Bike Boom - 1890s

1890s

However, it was the invention of the "safety bicycle" with its chain-drive transmission, whose gear ratios allowed smaller wheels without a concurrent loss of speed, and the subsequent invention of the pneumatic (inflatable air-filled) bicycle tire, which led to perhaps the biggest bicycle craze of all, during the 1890s. Experiments with chain-drive had been attempted in 1869 and 1879, but the first well known chain-drive bicycle was the "Rover" produced in 1885 by John Kemp Starley. Very quickly, the penny-farthing passed out of fashion, and multitudes of people all over the world began riding the "safety". It was largely the popularity of this type of bicycle at this time which first caused roads to be paved.

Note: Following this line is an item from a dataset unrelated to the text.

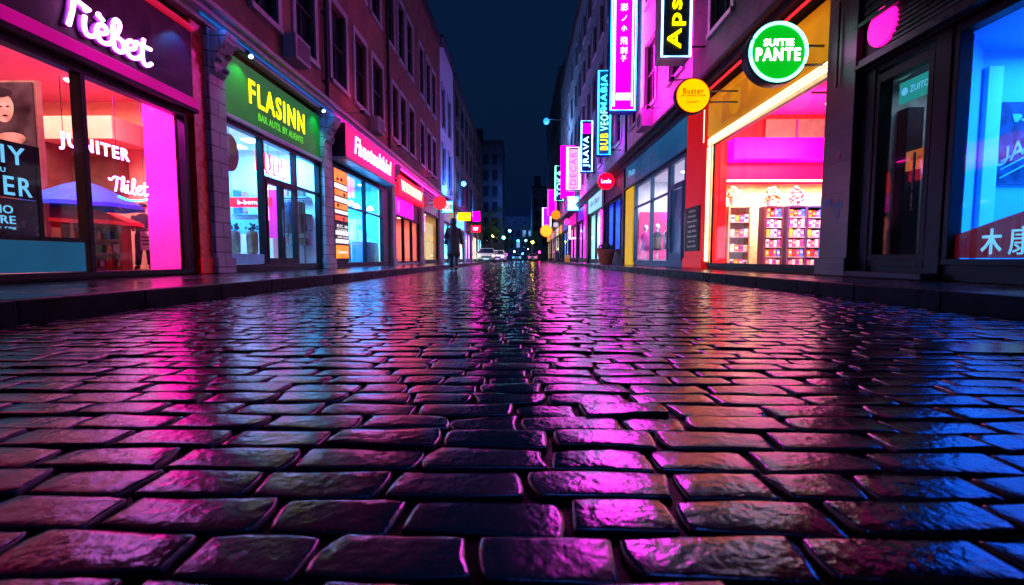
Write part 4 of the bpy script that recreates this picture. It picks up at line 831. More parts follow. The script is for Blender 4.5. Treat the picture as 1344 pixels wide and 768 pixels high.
for (w, y, r) in ((-.85, 5.3, .10), (-1.2, 4.6, .13), (-2.2, 5.2, .10)): MB().lathe([(.001, -.025), (r, -.025), (r*1.15, -.004), (r*1.15, -.001)], (RW(w), y, 2.93), 24).build('downlight', M['e_bluefix'], t)
lamp_area('shop_ceiling_lamp', (RW(-2.4), 4.2, 2.85), 3, 520, (.03, .36, 1), sy=3)
rb = MB(); n = 24
arc = [(5.55, .41), (5.55, .66)] + [(5.55-3.5*i/n, .66+.52*math.sin(PI*.62*i/n)) for i in range(1, n+1)] + [(2.05, .41)]
rb.prism(arc, lambda p: RS.p(p[0], -.10, p[1]), lambda p: RS.p(p[0], -.075, p[1]))
for i in range(60):
    y = 5.5-i*.057; zt = .66+.52*math.sin(PI*.62*min(1, max(0, (5.55-y)/3.5)))-.01
    rb.fb(RS, y-.022, y, -.075, -.062, .415, zt)
pn = rb.build('corrugated_panel', emat('corrugated_red_self_glow', (.30, .008, .02), .16, base=.9), t)  # faint red emission put in so the unlit panel shows
wt = thing('window_lettering', 'pale blue characters on the dark red corrugated window panel', 'lettering', RS.p(5.0, -.06, .5))
stext(RS, wt, '木', 5.07, -.058, .585, .22, .27, M['e_text'], bold=.05, depth=.008); stext(RS, wt, '康', 4.77, -.058, .585, .24, .28, M['e_text'], bold=.0, depth=.008)
pp = thing('wall_poster', 'dark blue poster with slanted white lettering on the blue shop wall', 'poster', (6.6, 5.9, 1.3))
MB().box(5.84, 7.0, 5.96, 5.995, 1.31, 2.30).build('canvas', mat('navy_poster_print', (.012, .05, .14), .5, var=.7, scale=7), pp)
lettering(pp, 'UAAPH', (6.2, 5.955, 1.82), AX, UP, .8, .2, mat('sky_blue_print', (.15, .45, .7), .5), depth=.004, slope=.55, bold=.02)
k = MB()
for i in range(9): x = 5.94+random.uniform(0, .5); z = 2.02+random.uniform(0, .2); blob(k, x, z, random.uniform(.03, .08), random.uniform(.015, .05), 5.953-.0007*i, .3, 12)
for i in range(3): k.quad(P(5.86, 5.952, 1.38+i*.1), P(6.9, 5.952, 1.94+i*.1), P(6.9, 5.952, 1.96+i*.1), P(5.86, 5.952, 1.40+i*.1))
k.build('printed_shapes', mat('sky_blue_print', (.15, .45, .7), .5), pp)
# entrance beside it
t = shopfront(RS, 'dim glazed entrance door in a dark frame between the blue shop and the tiled pier', 5.62, 6.93, 2.95, [(5.78, 6.72)], sill=.44, room=False, glassm=M['dimglass'])
MB().fb(RS, 5.57, 5.78, -.2, .045, PZ+.004, 3.0).fb(RS, 6.72, 6.94, -.2, .045, PZ+.004, 3.0).build('door_post', M['frame'], t, bevel=.01)
dd = MB().fb(RS, 5.80, 5.88, -.06, .035, .3, 2.9).fb(RS, 6.64, 6.70, -.06, .035, .3, 2.9).fb(RS, 5.88, 6.64, -.06, .035, .3, .46).fb(RS, 5.88, 6.64, -.06, .035, 2.78, 2.9).build('door', M['frame'], t, bevel=.005)
MB().tube([RS.p(5.94, .09, 1.0), RS.p(5.94, .09, 1.7)], .014, 8).build('handle', M['metal'], dd)
MB().fb(RS, 5.6, 6.9, .0, .22, PZ+.003, .23).build('doorstep', M['dtrim'], t, bevel=.01)
lobby = mat('lobby_plaster', (.32, .36, .4), .6)
rq('lobby_wall', 7.3, -.15, 7.3, -2.6, .2, 2.94, lobby, t); rq('lobby_wall', 6.05, -2.6, 7.3, -2.6, .2, 2.94, lobby, t); rq('lobby_wall', 6.06, -.8, 6.06, -2.6, .2, 2.94, lobby, t)
MB().quad(RS.p(5.6, -.15, 2.945), RS.p(7.3, -.15, 2.945), RS.p(7.3, -2.6, 2.945), RS.p(5.6, -2.6, 2.945)).build('lobby_ceiling', lobby, t); MB().quad(RS.p(5.6, -.15, .2), RS.p(7.3, -.15, .2), RS.p(7.3, -2.6, .2), RS.p(5.6, -2.6, .2)).build('lobby_floor', M['floor'], t)
MB().fb(RS, 7.1, 7.29, -.95, -.72, .2, 2.6).build('lobby_pier', M['dtrim'], t)
lamp_area('lobby_lamp', RS.p(6.6, -1.0, 2.9), .5, 8, (.7, .9, 1), sy=.5)
s_ = thing('green_sign', 'small teal green lit sign with a round mark hanging inside the dim door', 'sign', RS.p(6.2, -.25, 2.5))
MB().fb(RS, 6.02, 6.52, -.16, -.13, 2.45, 2.72).build('board', M['e_teal'], s_); stext(RS, s_, 'ZUITOI', 6.19, -.128, 2.59, .30, .085, M['e_text'], depth=.004)
MB().lathe([(.035, 0), (.05, 0), (.05, .004), (.035, .004)], (RS.x(-.126), 6.43, 2.59), 16, 'x').build('round_mark', M['e_text'], s_)
s_ = thing('orange_card', 'small orange card hanging inside the dim entrance door', 'sign', RS.p(6.1, -.2, 1.6)); MB().fb(RS, 5.99, 6.34, -.14, -.125, 1.54, 1.79).build('card', M['e_orgdim'], s_); stext(RS, s_, 'TOGART', 6.17, -.123, 1.68, .18, .04, M['black'], depth=.003)
nb = thing('notice_board', 'pale notice sheets pinned inside the dim entrance', 'notices', RS.p(7.2, -.5, 1)); 
for i in range(4):
    for j in range(3): MB().box(RS.x(-.25)+j*.14, RS.x(-.25)+j*.14+.11, 7.27, 7.285, .55+i*.24, .74+i*.24).build('notice_sheet', mat('grey_notice_%d' % ((i+j) % 3), [(.3,.3,.32),(.15,.15,.17),(.42,.4,.38)][(i+j) % 3], .6), nb)
t = thing('shutter_box', 'dark slatted shutter housing over the entrance and the blue window', 'shutter', RS.p(4.5, .1, 3.0))
MB().fb(RS, 2.0, 6.94, -.1, .08, 3.03, 4.6).build('housing', M['black'], t)
k = MB()
for i in range(15): k.fb(RS, 2.0, 6.9, .083, .10+.015*(i % 2), 3.72+i*.058, 3.757+i*.058)
for i, (z, w) in enumerate(((3.05, .2), (3.13, .14), (3.64, .16))): k.fb(RS, 2.0, 6.95, .083, w, z, z+.05)
for i in range(6): k.fb(RS, 2.0, 6.4, .083, .105, 3.22+i*.06, 3.255+i*.06)
k.build('slats', M['slat'], t)
t = thing('disc_light', 'glowing pink disc on the dark slatted housing over the entrance', 'sign', RS.p(6.58, .1, 3.4)); MB().lathe([(.245, 0), (.25, -.02), (.24, -.05), (.001, -.052)], (RS.x(.082), 6.56, 3.48), 40, 'x').build('lens', M['e_dot'], t, smooth=False)
pier(RS, 6.96, 7.6, 4.6, M['tile'], 'dark tiled pier with old stickers left of the entrance door', w=.16)
t = thing('sticker', 'blue torn stickers on the dark tiled pier', 'sticker', RS.p(7.25, .17, 1.2))
for (y, z, a, b) in ((7.1, 1.15, .2, .1), (7.35, 1.2, .16, .12), (7.15, 1.0, .1, .12)): MB().fb(RS, y, y+a, .163, .166, z, z+b).build('label', mat('sticker_blue', (.03, .09, .2), .5, var=.6, scale=20), t)
t = thing('round_sticker', 'small round pinkish sticker on the dark tiled pier', 'sticker', RS.p(7.25, .17, 2)); MB().lathe([(.001, -.004), (.06, -.004), (.06, 0)], (RS.x(.163), 7.24, 1.95), 20, 'x').build('disc', mat('sticker_pink', (.3, .06, .16), .5, var=.6, scale=40), t)
t = thing('wall_pipe', 'thin dark pipe with a ring at the top on the tiled pier', 'pipe', RS.p(7.3, .2, 3)); MB().tube([RS.p(7.3, .2, 2.95), RS.p(7.3, .2, 4.2)], .018, 8).build('pipe', M['plastic'], t); MB().tube([RS.p(7.3+.07*math.cos(a), .2, 4.27+.07*math.sin(a)) for a in [2*PI*i/16 for i in range(16)]], .018, 6, closed=True).build('ring', M['plastic'], t)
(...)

September 13, 1892 saw the opening of a Bicycle Railroad between Mount Holly, New Jersey and the H. B. Smith Manufacturing Company in Smithville, NJ during the Mount Holly fair, with 3,000 riders its first week (for amusement instead of commuting).

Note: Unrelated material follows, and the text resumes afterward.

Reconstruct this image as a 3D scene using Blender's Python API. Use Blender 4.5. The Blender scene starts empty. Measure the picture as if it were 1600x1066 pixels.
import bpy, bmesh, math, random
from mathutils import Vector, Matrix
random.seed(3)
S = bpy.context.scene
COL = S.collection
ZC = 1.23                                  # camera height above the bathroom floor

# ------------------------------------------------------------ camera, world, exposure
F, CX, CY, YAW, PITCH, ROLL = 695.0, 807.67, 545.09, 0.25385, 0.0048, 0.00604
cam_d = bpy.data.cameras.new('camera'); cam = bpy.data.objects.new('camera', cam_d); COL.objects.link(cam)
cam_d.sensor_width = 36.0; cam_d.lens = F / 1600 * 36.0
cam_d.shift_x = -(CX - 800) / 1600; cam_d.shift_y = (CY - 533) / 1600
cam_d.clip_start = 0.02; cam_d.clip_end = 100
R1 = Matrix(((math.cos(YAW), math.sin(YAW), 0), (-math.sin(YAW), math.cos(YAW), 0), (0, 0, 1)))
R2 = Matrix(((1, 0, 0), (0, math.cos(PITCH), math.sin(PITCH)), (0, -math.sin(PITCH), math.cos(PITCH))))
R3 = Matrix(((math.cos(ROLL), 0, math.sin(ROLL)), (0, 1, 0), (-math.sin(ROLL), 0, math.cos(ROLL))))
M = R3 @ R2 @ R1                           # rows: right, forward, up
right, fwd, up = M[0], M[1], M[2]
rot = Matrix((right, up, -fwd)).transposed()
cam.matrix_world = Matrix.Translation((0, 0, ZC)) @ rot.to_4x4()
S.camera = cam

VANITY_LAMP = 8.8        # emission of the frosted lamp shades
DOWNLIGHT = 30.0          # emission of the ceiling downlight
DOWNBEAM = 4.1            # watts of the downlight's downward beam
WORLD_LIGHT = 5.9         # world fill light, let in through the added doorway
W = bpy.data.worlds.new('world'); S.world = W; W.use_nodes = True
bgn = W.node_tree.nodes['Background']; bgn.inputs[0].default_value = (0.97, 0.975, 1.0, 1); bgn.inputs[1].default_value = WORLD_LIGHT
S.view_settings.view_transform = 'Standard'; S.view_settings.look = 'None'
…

Coney Island wanted one, and the World's Columbian Exposition in Chicago featured one. Several others were built for amusement in Atlantic City, Ocean City and Gloucester City, NJ (the first two in 1893 and last in 1894).

The application of the internal-combustion engine to the bicycle during the 1890s resulted in the motorcycle, and then soon after, the engine was applied to 4-wheel carriages resulting in the motor car or "automobile" which in later decades largely supplanted its unmotorized ancestor.